By Dc Tom Cuskey
Editor

Sixth grade is a challenge. Yes, the grade level itself, but especially the pending transition and the angst it can trigger. In the Diocese of Syracuse Catholic schools, sixth grade marks the end of elementary school and the move to middle school. It can be a lot of pressure for a young person to handle.

Enter Heidi Ziervogel, elementary school counselor in the Diocese of Syracuse schools office. She approached Jennifer Brown, the office’s Cabrini Team Health program coordinator, with an idea to work with sixth grade classes on a transition program to help the students get ready for the next step.

Welcome to Moving Up.

“This is the first time that these children have switched buildings,” Ziervogel explained, adding that it’s more than just the change in surroundings. “They’re going to meet new students, which for the most part, they haven’t met very many, maybe one or two new students throughout the time that they’re in Catholic elementary school.”

She added that the Catholic school is “their own little family. It is a very close, close kind of community.” Because some schools offer pre-K programs, many students have been in attendance for a very long time. “A lot of them had been in those schools since they were three years old. So, they quite literally don’t know any other school aside from the school that they’ve been at for nine years. Crazy!”

That can be particularly true for schools in smaller urban settings, like Trinity Catholic in Oswego.
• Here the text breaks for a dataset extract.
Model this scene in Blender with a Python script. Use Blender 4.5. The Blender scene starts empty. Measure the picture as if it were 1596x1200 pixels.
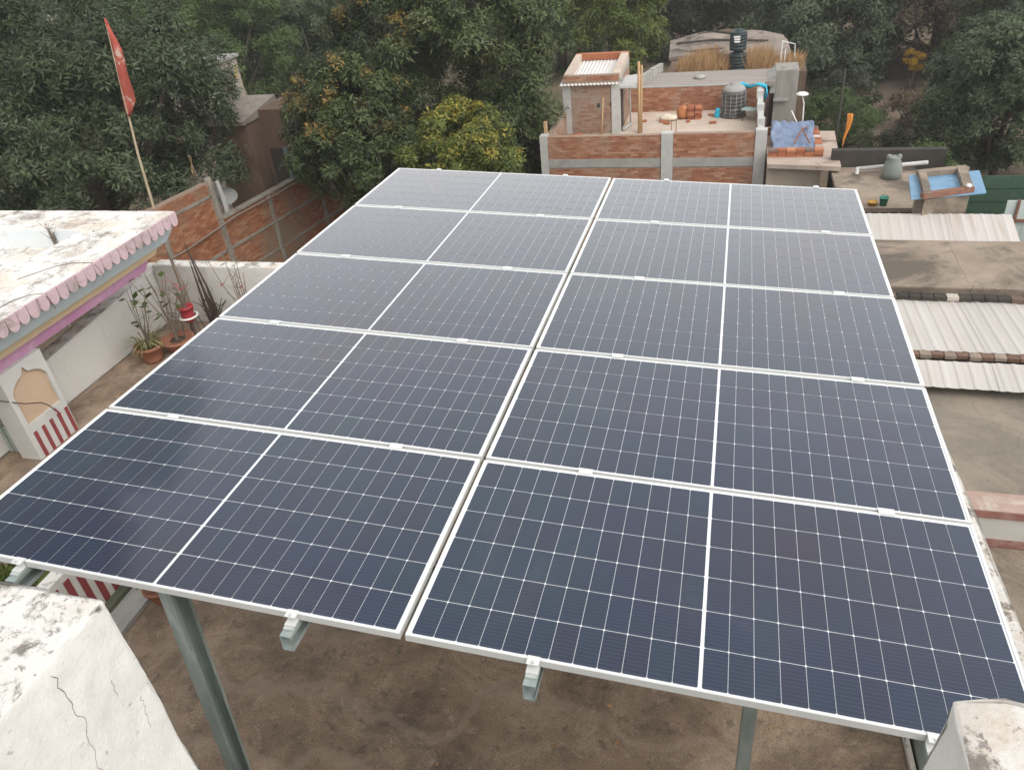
import bpy, math, random
import numpy as np
from mathutils import Matrix, Vector
from mathutils.geometry import tessellate_polygon

C = bpy.context.scene.collection
SC = bpy.context.scene
R = math.radians
rnd = random.Random(7)

# ------------------------------------------------------------------ camera
CAMP = Vector((3.43032, -1.77772, 4.72903))
cam_d = bpy.data.cameras.new('camera')
cam = bpy.data.objects.new('camera', cam_d)
C.objects.link(cam)
rt = Vector((0.9642, 0.24866, -0.09208)); dn = Vector((0.06295, -0.552, -0.83146)); fw = Vector((-0.25758, 0.7959, -0.5479))
cam.matrix_world = Matrix(((rt.x, -dn.x, -fw.x, CAMP.x), (rt.y, -dn.y, -fw.y, CAMP.y), (rt.z, -dn.z, -fw.z, CAMP.z), (0, 0, 0, 1)))
cam_d.sensor_width = 36.0
cam_d.lens = 27.111
cam_d.clip_end = 600
cam_d.clip_start = 0.05
SC.camera = cam

# ------------------------------------------------------------------ sky, sun, exposure
SUN_EL, SUN_AZ = R(50), R(125)          # azimuth clockwise from +Y
world = bpy.data.worlds.new('World')
SC.world = world
world.use_nodes = True
wn = world.node_tree
wn.nodes.clear()
sky = wn.nodes.new('ShaderNodeTexSky')
sky.sky_type = 'NISHITA'
sky.sun_disc = False
sky.sun_elevation = SUN_EL
sky.sun_rotation = SUN_AZ
sky.air_density = 1.6
sky.dust_density = 0.8
sky.ozone_density = 1.0
hs = wn.nodes.new('ShaderNodeHueSaturation')
hs.inputs['Saturation'].default_value = 0.10
bg = wn.nodes.new('ShaderNodeBackground')
bg.inputs['Strength'].default_value = 0.15
wo = wn.nodes.new('ShaderNodeOutputWorld')
wn.links.new(sky.outputs[0], hs.inputs['Color'])
wn.links.new(hs.outputs[0], bg.inputs['Color'])
wn.links.new(bg.outputs[0], wo.inputs['Surface'])
sl = bpy.data.lights.new('sun', 'SUN')
sl.energy = 0.7
sl.angle = R(40)
sl.color = (1.0, 0.95, 0.88)
so = bpy.data.objects.new('sun', sl)
C.objects.link(so)
sd = Vector((math.sin(SUN_AZ) * math.cos(SUN_EL), math.cos(SUN_AZ) * math.cos(SUN_EL), math.sin(SUN_EL)))
so.rotation_euler = sd.to_track_quat('Z', 'Y').to_euler()
so.location = (0, 0, 30)
SC.view_settings.view_transform = 'Standard'
SC.view_settings.look = 'None'
SC.view_settings.gamma = 1.0
SC.view_settings.use_curve_mapping = False
SC.view_settings.exposure = 1.02

# ------------------------------------------------------------------ materials
def nodes(name):
    m = bpy.data.materials.new(name)
    m.use_nodes = True
    t = m.node_tree
    return m, t, t.nodes['Principled BSDF']

def N(t, kind, **kw):
    n = t.nodes.new(kind)
    for k, v in kw.items():
        if k in ('operation', 'blend_type', 'data_type', 'attribute_name', 'noise_dimensions', 'feature', 'wave_type', 'bands_direction'):
            setattr(n, k, v)
        else:
            n.inputs[k].default_value = v
    return n

def coords(t, scale=(1, 1, 1), kind='Object'):
    tc = t.nodes.new('ShaderNodeTexCoord')
    mp = t.nodes.new('ShaderNodeMapping')
    mp.inputs['Scale'].default_value = scale
    t.links.new(tc.outputs[kind], mp.inputs[0])
    return mp.outputs[0]

def noise(t, vec, scale, detail=6, rough=0.6, dist=0.0):
    n = N(t, 'ShaderNodeTexNoise', Scale=scale, Detail=detail, Roughness=rough, Distortion=dist)
    t.links.new(vec, n.inputs['Vector'])
    return n.outputs['Fac']

def ramp(t, fac, stops, interp='LINEAR'):
    r = t.nodes.new('ShaderNodeValToRGB')
    r.color_ramp.interpolation = interp
    e = r.color_ramp.elements
    while len(e) < len(stops):
        e.new(0.5)
    for i, (p, c) in enumerate(stops):
        e[i].position = p
        e[i].color = (*c, 1) if len(c) == 3 else c
    t.links.new(fac, r.inputs[0])
    return r.outputs[0]

def mixc(t, fac, a, b, blend='MIX'):
    m = t.nodes.new('ShaderNodeMixRGB')
    m.blend_type = blend
    for sock, v in ((0, fac), (1, a), (2, b)):
        if hasattr(v, 'node'):
            t.links.new(v, m.inputs[sock])
        elif sock == 0:
            m.inputs[0].default_value = v
        else:
            m.inputs[sock].default_value = (*v, 1)
    return m.outputs[0]

def bump(t, p, h, strength, dist=0.02):
    b = N(t, 'ShaderNodeBump', Strength=strength, Distance=dist)
    t.links.new(h, b.inputs['Height'])
    t.links.new(b.outputs[0], p.inputs['Normal'])

def crazed(t, v, col, sc, amt=0.22):
    """hairline cracks, grit and small sharp stains"""
    wob = N(t, 'ShaderNodeTexNoise', Scale=sc * 3, Detail=6, Roughness=0.7)
    t.links.new(v, wob.inputs['Vector'])
    av = t.nodes.new('ShaderNodeVectorMath'); av.operation = 'MULTIPLY_ADD'
    t.links.new(wob.outputs['Color'], av.inputs[0]); av.inputs[1].default_value = (0.35, 0.35, 0.35); t.links.new(v, av.inputs[2])
    vo = N(t, 'ShaderNodeTexVoronoi', feature='DISTANCE_TO_EDGE', Scale=sc)
    t.links.new(av.outputs[0], vo.inputs['Vector'])
    col = mixc(t, ramp(t, vo.outputs['Distance'], [(0.002, (amt, amt, amt)), (0.007, (0, 0, 0))]), col, (0.06, 0.05, 0.04))
    gr = noise(t, v, 70, 8, 0.8)
    col = mixc(t, 0.75, col, ramp(t, gr, [(0.3, (0.25, 0.24, 0.23)), (0.5, (0.5, 0.5, 0.5)), (0.7, (0.75, 0.74, 0.72))]), 'OVERLAY')
    sp = ramp(t, noise(t, v, 5, 12, 0.8, 0.4), [(0.60, (0, 0, 0)), (0.635, (0.5, 0.5, 0.5))])
    return mixc(t, sp, col, (0.09, 0.075, 0.06))

def surf(name, c1, c2, scale=2.0, rough=0.85, bmp=0.3, stain=None, stain_lo=0.55, stain_hi=0.7, stain_scale=1.2,
         stretch=(1, 1, 1), fine=None, metal=0.0, spec=0.3, bscale=40, cracks=None):
    """two-tone weathered surface, with an optional stain of its own shape"""
    m, t, p = nodes(name)
    v = coords(t, stretch)
    col = ramp(t, noise(t, v, scale, 8, 0.65), [(0.3, c1), (0.7, c2)])
    if fine:
        col = mixc(t, ramp(t, noise(t, v, scale * 9, 4, 0.7), [(0.5, (0, 0, 0)), (0.75, (1, 1, 1))]), col, fine)
    if stain:
        f = ramp(t, noise(t, v, stain_scale, 10, 0.7, 0.6), [(stain_lo, (0, 0, 0)), (stain_hi, (1, 1, 1))])
        col = mixc(t, f, col, stain)
    if cracks:
        col = crazed(t, v, col, cracks)
    t.links.new(col, p.inputs['Base Color'])
    p.inputs['Roughness'].default_value = rough
    p.inputs['Metallic'].default_value = metal
    p.inputs['Specular IOR Level'].default_value = spec
    if bmp:
        bump(t, p, noise(t, v, bscale, 6, 0.7), bmp, 0.01)
    return m

def toned(name, stops, rough=0.85, scale=25, bmp=0.3, dirt=None, dirt_scale=0.8, lo=0.5, hi=0.72):
    """colour picked by the per-face 'tone' attribute, e.g. every brick its own"""
    m, t, p = nodes(name)
    a = N(t, 'ShaderNodeAttribute', attribute_name='tone')
    col = ramp(t, a.outputs['Fac'], stops)
    v = coords(t)
    col = mixc(t, 0.35, col, ramp(t, noise(t, v, scale, 5, 0.7), [(0.3, (0.25, 0.22, 0.2)), (0.7, (0.8, 0.75, 0.7))]), 'OVERLAY')
    if dirt:
        f = ramp(t, noise(t, v, dirt_scale, 8, 0.7, 0.4), [(lo, (0, 0, 0)), (hi, (1, 1, 1))])
        col = mixc(t, f, col, dirt)
    t.links.new(col, p.inputs['Base Color'])
    p.inputs['Roughness'].default_value = rough
    p.inputs['Specular IOR Level'].default_value = 0.2
    if bmp:
        bump(t, p, noise(t, v, 60, 5, 0.7), bmp, 0.01)
    return m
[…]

“A lot of the kids in Trinity, naturally, are farther away from accessing the secondary Catholic schools.” Trinity serves students and families from all around Oswego County. Because of the distance to secondary Catholic schools in the Syracuse area, many students will have to make the move to the public school district they live in, out of nine districts in the county. That breaks up the “little family” environment and can be very stressful for those experiencing a different school for the first time.

The focus for Ziervogel and Brown, then, became one of preparation.

“We are doing activities that are fun, but also for the challenges they are going to face,” Ziervogel said. Many readers might flash back to troubling memories of some of them. For example, trying to crack the school locker combination routine for the first time?

“We did a locker combination race,” she shared. “We taught the kids how to use locker combinations. It was fun and the kids all enjoyed it. Honestly, if we could have given them one thing I would have given each student a locker or a lock to take home so they could practice through the summer. It’s really scary for kids to think about that.”

The moving up exercises aren’t all fun and games. Students took time to write notes of thanks to their past teachers, and they practiced with a mock class schedule that required the students to pack up and move from one assigned classroom to another during the day, something else they haven’t had to contend with.

Brown shared students’ comments such as “We only get four minutes in between each class. And what if I have to go to my locker to get my textbook, and my locker is on the other side of the school?” She and Ziervogel offered strategies to the students to allay their concerns.

“We also had them write parting thoughts to each other so they can have those things to keep with them,” Ziervogel added. “To remember the fun moments they’ve had with their friends and others.”

The pair also stressed that the foundational prayer life students have each developed in Catholic school can help sustain and comfort them in their new routines.

“They’re speaking them (prayers) internally, or maybe they are praying out loud,” Ziervogel observed. “Either one, it doesn’t make a difference. They’re sharing with God, sharing with Jesus. And it’s bringing that healing that they need.”

Ziervogel works with kids in Trinity Catholic as well as Holy Family in Norwich and Holy Cross in DeWitt. This was the first year the program was in place and the team is already getting ready for next school year, learning from this initial experience, said Ziervogel.

“It’s part of being a school counselor, just wanting to prepare them for whatever changes are coming up.”